High Pressure and Emotional Impact: Trading with a prop firm can add pressure, especially when you’re in the evaluation stage or under strict drawdown limits. This pressure can affect your decision-making, causing you to trade emotionally rather than sticking to your strategy. Traders who can’t handle this additional pressure may struggle to perform at their best.
No Guarantees: Even if you pass the evaluation and start trading with firm capital, there’s no guarantee of success. The Forex market is unpredictable, and despite using the firm’s money, the pressure to perform can be intense. Some traders find that the risks of prop trading aren’t worth the potential rewards, especially if they’re still refining their strategy.
Is Using a Prop Firm Right for You?
The decision to use a prop firm for funding comes down to your goals, risk tolerance, and experience level. Here are a few questions to ask yourself:
Do I have the skills and consistency to pass a firm’s evaluation?
Prop firms are looking for traders who can demonstrate consistency over time. If you’re still learning or tend to have large swings in your performance, it may be worth waiting until your trading strategy is more solid before taking on the challenge.
Am I comfortable with the rules and restrictions?
Prop firms have strict risk management rules, and breaking them can mean losing your account. If you thrive in a structured environment, these rules could be beneficial, but if you prefer trading without limits, you may find them frustrating.
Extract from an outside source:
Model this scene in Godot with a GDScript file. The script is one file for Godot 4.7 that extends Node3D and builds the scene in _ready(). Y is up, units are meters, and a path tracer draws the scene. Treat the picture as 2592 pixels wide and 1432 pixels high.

Am I okay with sharing profits?
If accessing large capital is more important to you than maximizing profit from your own funds, the profit-sharing model can be a great way to grow. However, if you have the funds and skill to trade on your own, you might prefer to keep 100% of your profits.
🥛 Don Leche’s Takeaway 🥛
Using a prop firm can be a valuable opportunity for retail traders who want to scale their trading without risking personal capital. It has given me the discipline I needed to become consistently profitable. However, one thing to be wary of early on when stepping into the prop firm space, is the addiction to flipping accounts….. that 💩 will blow account to account faster than you can even make money to purchase another account. Whether you need large capital or want to put your trading skills to the test, prop firms work. whether you trade with them forever is up to you but keep developing your strategy, stay disciplined, and always manage your risk wisely.